Il commento è illuminante e prezioso: «Mammona dunque è il dio della certezze, delle sicurezze; il dio che fonda e dona, o presiede alla distribuzione di ciò su cui si può contare. Ora nel mondo la cosa su cui si può contare, ciò che dà sicurezza e infonde fiducia, ciò che dà splendore di potere, e dunque, ancora una volta, sicurezza, è fondamentalmente l’accumulo dei beni. Così il termine “Mammona”, significa ricchezza, accumulo dei beni, ostentazione di forza e di potere. All'epoca di Gesù i rabbini distinguevano tra “Mammona di giustizia” e “Mammona di iniquità”. Noi oggi diremmo tra “ricchezza” onesta e ricchezza disonesta. Gesù dirà che Mammona è sempre di “iniquità”, sempre - alla lettera - “ingiusto”. (...) La volontà di Dio è che l'uomo stia bene. Ma se questa è la volontà di Dio per l’uomo, se il benessere è positivo, lo deve essere per tutti. Il benessere diventa negativo quando appartiene soltanto ad una piccola parte della popolazione, mentre la stragrande maggioranza ne è priva. Comprendiamo ora perché la “ricchezza è ingiusta”, perché, in qualche maniera, chi accumula, immancabilmente sottrae agli altri. E chi è ricco, che deve farne della ricchezza? Gesù - al termine della parabola sull’amministratore infedele, Lc 16,1ss - propone di usare i beni che si possiedono per farsi degli “amici”. Quindi il denaro, la ricchezza, il benessere vanno usati per farsi degli amici, per creare rapporti d’amore, relazioni, legami di fraternità perché la vita superi ogni morte. Chi sono questi “amici”, è facile dirlo. Tutti coloro che non sono nel benessere, e dunque che si trovano in stato di bisogno. “Procuratevi amici con i beni che avete”, significa: i capitali che avete, le somme che avete, non tratteneteli per voi, ma fateli circolare, fate in modo che il denaro porti vita, lavoro, speranza. Solo così vi farete degli amici, “Perché quand'essa (la ricchezza) verrà a mancare vi accolgano nelle dimore eterne”».

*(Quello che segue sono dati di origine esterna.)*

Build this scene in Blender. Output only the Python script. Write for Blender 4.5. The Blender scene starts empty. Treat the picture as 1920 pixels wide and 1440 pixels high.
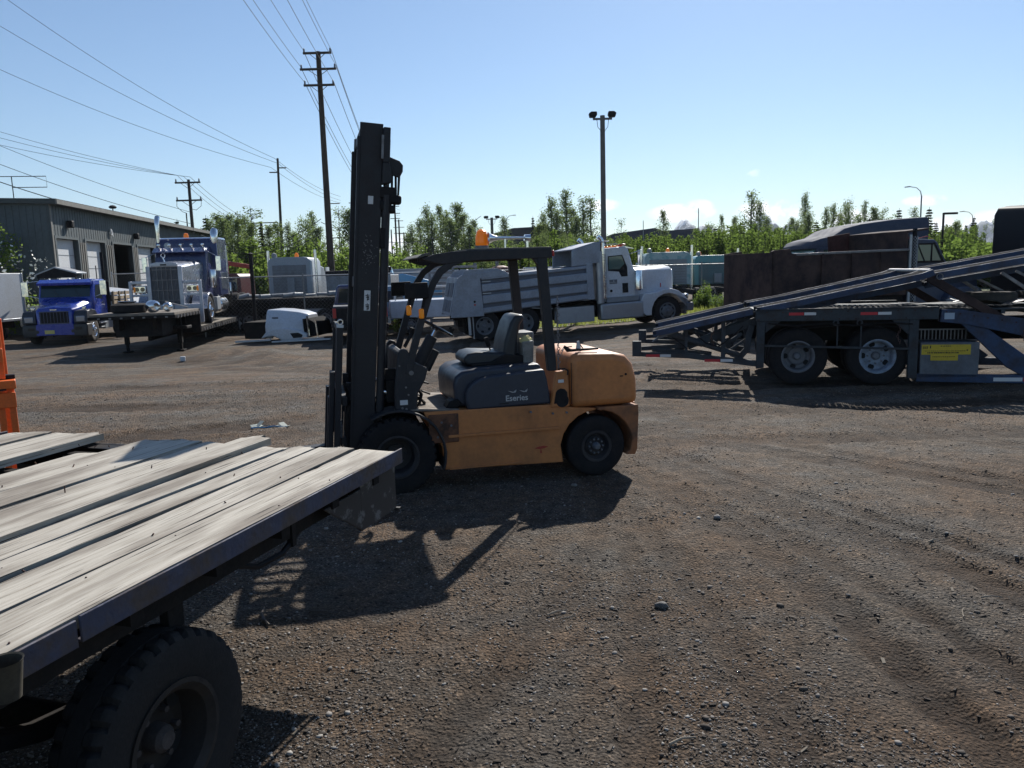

Ma i cristiani si sono storicamente sottratti al fascino di Mammona? Oppure, senza avvedersene, hanno finito per invocare il Padre celeste «nelle preghiere ufficiali dentro gli edifici sacri» e, rendendo «muto e sterile lo stesso Vangelo…, per adorare Mammona nella vita di ogni giorno»? Dal momento stesso in cui il cristianesimo diventa religione di stato, non è vero che esso comincia a fungere essenzialmente da elemento di coesione sociale e che il vangelo «si trasforma in “religione civile” carica di onori, basiliche sontuose, possedimenti, forza»? Non è anche per questo che, se il vangelo nel corso dei secoli è rimasto «una fonte di valori ufficiali, i valori reali nella comune mentalità dei cristiani» sono diventati e «sono ben altri, sono smaccatamente pagani»? E che il regno di Dio, sempre meno prioritario nell’agenda esistenziale di tanti fedeli,  stenta sempre più ad essere vissuto e ad essere incarnato nella quotidianità esistenziale e storica?

A questo punto la lezione, interessante e coinvolgente, del gesuita tende a sua volta a ideologizzarsi e a politicizzarsi e ad assumere toni polemici forse troppo aspri e inopportuni, per cui è preferibile non raccontare come prosegue e come si conclude: era però utile ascoltarne una parte essenziale e provocatoria per riflettere ancora una volta sul vero senso della nostra fede e sul valore reale della nostra speranza in quel regno che non è di questo mondo.